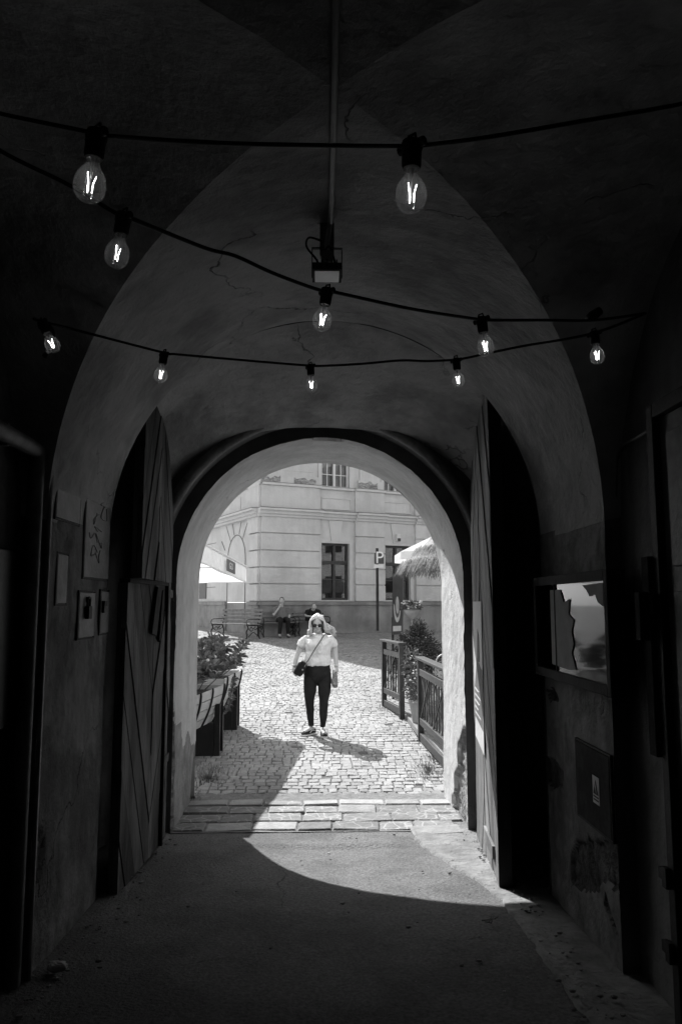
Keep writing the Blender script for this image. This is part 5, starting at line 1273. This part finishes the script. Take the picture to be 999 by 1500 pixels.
for f_, yaw in ((legL[-1], R(-38)), (legR[-1], R(8))):
    d = V((math.sin(yaw), -math.cos(yaw), 0)); s2 = V((d.y, -d.x, 0)); zz = gz(f_.y + d.y * .08)
    b = V((f_.x, f_.y, zz))
    shm = MB(); rows = []
    for t, wd_, h in ((-.075, .030, .085), (-.05, .040, .10), (0.0, .042, .105), (.05, .045, .085), (.11, .049, .062), (.16, .044, .050), (.185, .025, .038)):
        c = b + d * t; rows.append(shm.add([c + s2 * (wd_ * math.cos(q)) + V((0, 0, .018 + max(0, math.sin(q)) * (h - .018))) for q in frange(0, math.pi, math.pi / 8)]))
    for i, k in zip(rows, rows[1:]):
        for q in range(8): shm.face((i + q, i + q + 1, k + q + 1, k + q))
    for i in (rows[0], rows[-1]): shm.face(range(i, i + 9))
    so = shm.build('shoe', 'black_cloth', person, smooth=True)
    sm = MB(); ol_ = []
    for t, wd_ in ((-.08, .028), (-.05, .044), (0, .047), (.05, .050), (.11, .054), (.16, .048), (.192, .026)): ol_.append((t, wd_))
    sm.prism([b + d * t + s2 * w_ for t, w_ in ol_] + [b + d * t - s2 * w_ for t, w_ in ol_[::-1]], (0, 0, .020)); sm.build('sole', 'white_paint', so)
    sm = MB()
    for sg_ in (-1, 1): sm.tube(cable_pts([b + d * -.03 + s2 * sg_ * .041 + V((0, 0, .05)), b + d * .02 + s2 * sg_ * .043 + V((0, 0, .062)), b + d * .08 + s2 * sg_ * .050 + V((0, 0, .036))]), .0045, 5)
    for q in range(2): sm.tube([b + d * (.045 + .022 * q) - s2 * .02 + V((0, 0, .095 - .008 * q)), b + d * (.03 + .018 * q) + s2 * .02 + V((0, 0, .095 - .008 * q))], .004, 5)
    sm.build('lacing', 'white_paint', so)
# hair: a cap of strands, long on both sides, a lock blown to the right of the picture
random.seed(5); hm = MB()
hm.ell(hc + V((0, .034, .032)), (.088, .090, .099), 18, 12)
for k in range(330):
    sd_ = random.choice((-1, 1)); y0 = random.uniform(-.080, .09); zt_ = .028 + .108 * math.sqrt(max(.05, 1 - ((y0 - .02) / .108) ** 2)); jx = random.uniform(-.008, .008); L = random.uniform(.0, .08)
    p0 = hc + V((sd_ * .003 + .006, y0, zt_)); p1 = hc + V((sd_ * (.058 + jx), y0 - .010, min(.088, zt_ - .02))); p2 = hc + V((sd_ * (.097 + jx), y0 * .85 - .010, .015)); p3 = hc + V((sd_ * (.098 + jx * 2 - .012 * random.random()), y0 * .75 - .012, -.075))
    p4 = hc + V((sd_ * (.096 + random.uniform(-.03, .045)), y0 * .8 + .0, -.085 - L))
    if sd_ > 0: p4 += V((.05, 0, .03)); p3 += V((.018, 0, 0))
    hm.tube(cable_pts([p0, p1, p2, p3, p4], 4), [interp(i / 16, [(0, .006), (.4, .0085), (.8, .007), (1, .002)]) for i in range(17)], 5)
for k in range(44):
    b0 = hc + V((.05 + random.uniform(-.02, .03), -.02 + random.uniform(-.04, .03), .10 + random.uniform(-.02, .01)))
    e1 = w(473 + random.uniform(-1.5, 1.5), 911 + random.uniform(-2, 2), -.03); e2 = w(480 + random.uniform(-1.5, 1.5), 917 + random.uniform(-2.5, 2.5), -.02); e3 = w(486 + random.uniform(-4, 3), 923 + random.uniform(-4, 4), random.uniform(-.04, .03)); e4 = w(491 + random.uniform(-6, 3.5), 929 + random.uniform(-5, 4), random.uniform(-.06, .03))
    hm.tube(cable_pts([b0, e1, e2, e3, e4], 4), [interp(i / 16, [(0, .009), (.4, .011), (.7, .007), (1, .0015)]) for i in range(17)], 5)
hm.build('hair', 'hair', person, smooth=True)
gl = MB(); gy = -.112
for s_ in (-1, 1): gl.ell(hc + V((s_ * .036, gy + .012, -.028)), (.033, .012, .024), 12, 6)
gl.box(hc + V((0, gy + .004, -.020)), (.022, .008, .008))
for s_ in (-1, 1): gl.tube([hc + V((s_ * .066, gy + .026, -.012)), hc + V((s_ * .080, .0, -.0))], .005, 5)
gl.build('sunglasses', 'leather', person, smooth=True)
m = MB(); m.ell(hc + V((0, -.092, -.082)), (.022, .008, .006), 10, 6); m.build('mouth', 'clay', person)
for a, nm in ((armL[-1], 0), (armR[-1], 1)):
    m = MB(); m.lathe([(.030, -.008), (.034, -.008), (.034, .008), (.030, .008)], a + V((0, 0, .02)), 12); m.build('bracelet', 'white_paint', person)
bag = thing('shoulder_bag', 'small black shoulder bag with a thin strap at the walking person\'s hip', 'bag')
bc_ = w(441, 978, -.13); Mt = Matrix.Rotation(R(28), 3, 'Y')
m = MB(); pts_ = [(-.055, -.10), (.045, -.10), (.062, -.06), (.062, .07), (.03, .10), (-.04, .10), (-.066, .06), (-.066, -.07)]
m.prism([bc_ + Mt @ V((x, .03, z)) for x, z in pts_], (0, -.065, 0)); m.build('body', 'leather', bag, bevel=.012)
m = MB(); m.prism([bc_ + Mt @ V((x, -.036, z)) for x, z in ((-.058, .0), (.056, .0), (.056, .075), (.028, .095), (-.036, .095), (-.058, .06))], (0, -.010, 0)); m.build('flap', 'leather', bag, bevel=.004)
m = MB(); m.ell(bc_ + Mt @ V((.03, -.05, .0)), (.012, .006, .012), 8, 6); m.tube([bc_ + Mt @ V((.034, -.048, .04)), bc_ + Mt @ V((.034, -.05, .09))], .005, 5); m.build('clasp', 'steel', bag)
m = MB(); m.tube(cable_pts([w(477, 929, .02), w(474.5, 922.5 + 8, -.10), w(466, 943, -.165), w(459, 954, -.165), w(452.5, 965, -.155), bc_ + Mt @ V((.03, -.02, .10))], 6), .0075, 6, .5); m.tube(cable_pts([w(477, 929, .02), w(474, 933, .13), w(460, 952, .17), w(446, 968, .10), bc_ + Mt @ V((-.03, .02, .10))], 6), .0075, 6, .5); m.build('strap', 'leather', bag, smooth=True)
hp = armR[-1] + V((0, -.03, -.11))
m = MB(); m.lathe([(.014, .05), (.022, .03), (.028, -.02), (.040, -.08), (.045, -.12), (.030, -.16), (.01, -.165)], hp + V((-.02, 0, 0)), 14)
m.v = [tuple(V(v) + V((nz(V(v) * 26) * .030, nz(V(v) * 26 + V((9, 0, 0))) * .03, nz(V(v) * 22 + V((0, 7, 0))) * .02))) for v in m.v]
tag(m.build('crumpled_bag', 'crumple'), 'small crumpled grey bag hanging from the walking person\'s hand', 'bag')

def seated(label, hip, ang, lean, headdown, top, legs, hairm, arms, drop=0.0):
    """hip = seat point; local frame: x right of the picture, -y forward"""
    c, s = math.cos(ang), math.sin(ang)
    def L(x, y, z): return V((hip.x + x * c - y * s, hip.y + x * s + y * c, hip.z + z))
    b = MB(); sh_y = -lean
    hd = L(0, sh_y - .03 - .12 * headdown, .70 - .07 * headdown - 1.35 * drop)
    b.ell(hd, (.072, .09, .108), 14, 10, Matrix.Rotation(R(10 + 35 * headdown), 3, 'X'))
    b.tube([hd + V((0, 0, -.02)) + V((0, -.09, 0)), hd + V((0, -.112, -.045))], [.008, .012], 6)
    for q in (-1, 1): b.ell(hd + V((q * .072, .01, -.01)), (.012, .02, .03), 7, 5)
    b.tube([hd + V((0, .02, -.07)), L(0, sh_y, .50 - drop)], [.05, .06], 10)
    b.tube([L(0, -.02, .02), L(0, -.01 - lean * .3, .18), L(0, sh_y * .8, .38 - .8 * drop), L(0, sh_y, .49 - drop)], [.16, .15, .165, .13], 14, .7)
    for (sx, el, wr, hd_dir, out) in arms:
        b.tube(cable_pts([L(sx * .19, sh_y, .46 - drop), L(*el), L(*wr)], 5), [lerp(.05, .029, i / 10) for i in range(11)], 9)
        hand(b, L(*wr), V((hd_dir[0] * c - hd_dir[1] * s, hd_dir[0] * s + hd_dir[1] * c, hd_dir[2])), V((-sx, 0, .3)), V(out))
    for q, kn in ((-1, -.11), (1, .12)):
        b.tube(cable_pts([L(q * .09, -.02, .06), L(kn, -.44, .09), L(kn * 1.1, -.42, -.14), L(kn * 1.2, -.40, -.40)], 4), [interp(i / 12, [(0, .085), (.33, .065), (.66, .052), (1, .035)]) for i in range(13)], 10)
        b.tube([L(kn * 1.2, -.38, -.42), L(kn * 1.3, -.58, -.43)], [.04, .032], 8)
    bo = b.build('person', 'skin', smooth=True); remesh(bo, .011, 3); tag(bo, label, 'person', 'people seated on the benches')
    t = MB(); t.tube([L(0, -.02, .02), L(0, -.01 - lean * .3, .18), L(0, sh_y * .8, .38 - .8 * drop), L(0, sh_y, .50 - drop)], [.20, .195, .195, .13], 16, .72)
    for (sx, el, wr, hd_dir, out) in arms: t.tube([L(sx * .14, sh_y, .45 - drop), L(sx * .2, sh_y, .44 - drop), L(*[lerp((sx * .2, sh_y, .44 - drop)[i], el[i], .75) for i in range(3)])], [.07, .07, .064], 10)
    so = t.build('shirt', top, bo, smooth=True); remesh(so, .013, 3)
    t = MB()
    t.loft([(L(0, -.02, -.0), .18, .15), (L(0, -.02, .14), .175, .14)], 16)
    for q, kn in ((-1, -.11), (1, .12)): t.tube(cable_pts([L(q * .09, -.02, .06), L(kn, -.44, .09), L(kn * 1.1, -.42, -.14), L(kn * 1.2, -.40, -.36)], 4), [interp(i / 12, [(0, .10), (.33, .082), (.66, .072), (1, .062)]) for i in range(13)], 10)
    to = t.build('trousers', legs, bo, smooth=True); remesh(to, .013, 3)
    for q, kn in ((-1, -.11), (1, .12)):
        t = MB(); f0 = L(kn * 1.2, -.36, -.40); f1 = L(kn * 1.3, -.60, -.425); f0.z = gz(f0.y) + .045; f1.z = gz(f1.y) + .035; t.tube([f0, f0.lerp(f1, .5), f1], [.045, .046, .034], 9); t.build('shoe', 'grey_metal', bo, smooth=True)
    t = MB(); t.ell(hd + V((0, .022, .028)), (.080, .088, .096), 14, 8, Matrix.Rotation(R(35 * headdown), 3, 'X')); t.build('hair', hairm, bo, smooth=True)
h1 = at(412, 912, 25.52); h1.z = gz(25.5) + .47
seated('seated person in a grey shirt raising a hand to the mouth on the shaded bench', h1, angF * .6, .02, 0.0, 'grey_shirt', 'denim', 'dark_hair',
       [(-1, (-.27, -.10, .24), (-.09, -.16, .50), (.25, -.2, .9), (0.3, .4, 0)), (1, (.27, -.03, .20), (.15, -.26, .12), (-.3, -.9, -.2), (0, 0, -1))])
h2 = at(455, 912, 26.0); h2.z = gz(26.0) + .47
seated('seated person in a black shirt bending forward behind the walking person', h2, angF * .6, .32, 1.0, 'black_cloth', 'denim', 'grey_shirt',
       [(-1, (-.25, -.32, .20), (-.07, -.48, .16), (.7, -.5, -.1), (0, 0, -1)), (1, (.25, -.32, .20), (.07, -.50, .16), (-.7, -.5, -.1), (0, 0, -1))], .11)

# ------------------------------------------------------------------ put the eye at its height above the ground and set origins at each thing's base
bpy.context.view_layer.update()
def subtree(o):
    out = []
    for c in o.children: out.append(c); out += subtree(c)
    return out
done = set()
for o in list(col.objects):
    if o.parent is not None or o.type not in {'EMPTY', 'MESH'}: continue
    if o.type == 'EMPTY' and o.location.length < 1e-6 or o.type == 'MESH':
        ms = [c for c in [o] + subtree(o) if c.type == 'MESH']
        if not ms: continue
        vs = [v.co for c in ms for v in c.data.vertices]
        lo = V((min(v.x for v in vs), min(v.y for v in vs), min(v.z for v in vs))); hi = V((max(v.x for v in vs), max(v.y for v in vs), max(v.z for v in vs)))
        b = V(((lo.x + hi.x) / 2, (lo.y + hi.y) / 2, lo.z)); T = Matrix.Translation(-b)
        for c in ms:
            if c.data.name not in done: c.data.transform(T); done.add(c.data.name)
        o.location = b
    o.location.z += CZ

# ------------------------------------------------------------------ camera, sun, sky
cam = bpy.data.cameras.new('camera'); cam.sensor_fit = 'VERTICAL'; cam.sensor_height = 36; cam.lens = 36 * F / 1500; cam.clip_start = .05; cam.clip_end = 800
co = bpy.data.objects.new('camera', cam); col.objects.link(co); co.location = (0, 0, CZ); co.rotation_euler = (R(90) + TILT, 0, -YAW); sc.camera = co
SUN_EL, SUN_AZ = R(44.5), R(24.3)
sd = V((-math.sin(SUN_AZ) * math.cos(SUN_EL), math.cos(SUN_AZ) * math.cos(SUN_EL), math.sin(SUN_EL)))
sl = bpy.data.lights.new('sun', 'SUN'); sl.energy = 4.0; sl.angle = R(.5); sl.color = (1, 1, 1)
so = bpy.data.objects.new('sun', sl); col.objects.link(so); so.location = sd * 40; so.rotation_euler = (-sd).to_track_quat('-Z', 'Y').to_euler()
wd_ = bpy.data.worlds.new('World'); sc.world = wd_; wd_.use_nodes = True; n = wd_.node_tree.nodes; l = wd_.node_tree.links
sky = n.new('ShaderNodeTexSky'); sky.sky_type = 'NISHITA'; sky.sun_disc = False; sky.sun_elevation = SUN_EL; sky.sun_rotation = -SUN_AZ
bw = n.new('ShaderNodeRGBToBW'); l.new(sky.outputs[0], bw.inputs[0]); l.new(bw.outputs[0], n['Background'].inputs['Color']); n['Background'].inputs['Strength'].default_value = .15
sc.view_settings.view_transform = 'Standard'; sc.view_settings.look = 'None'; sc.view_settings.gamma = 1; sc.view_settings.exposure = 0.95
sc.cycles.use_denoising = True; sc.cycles.max_bounces = 10; sc.cycles.diffuse_bounces = 2; sc.cycles.glossy_bounces = 4; sc.cycles.transparent_max_bounces = 16
sc.cycles.caustics_reflective = False; sc.cycles.caustics_refractive = False; sc.cycles.sample_clamp_indirect = 4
____________
**Your goal:**
The word "picture" appears in how many lines of the data? Answer with only the number.

**Answer in full:**
3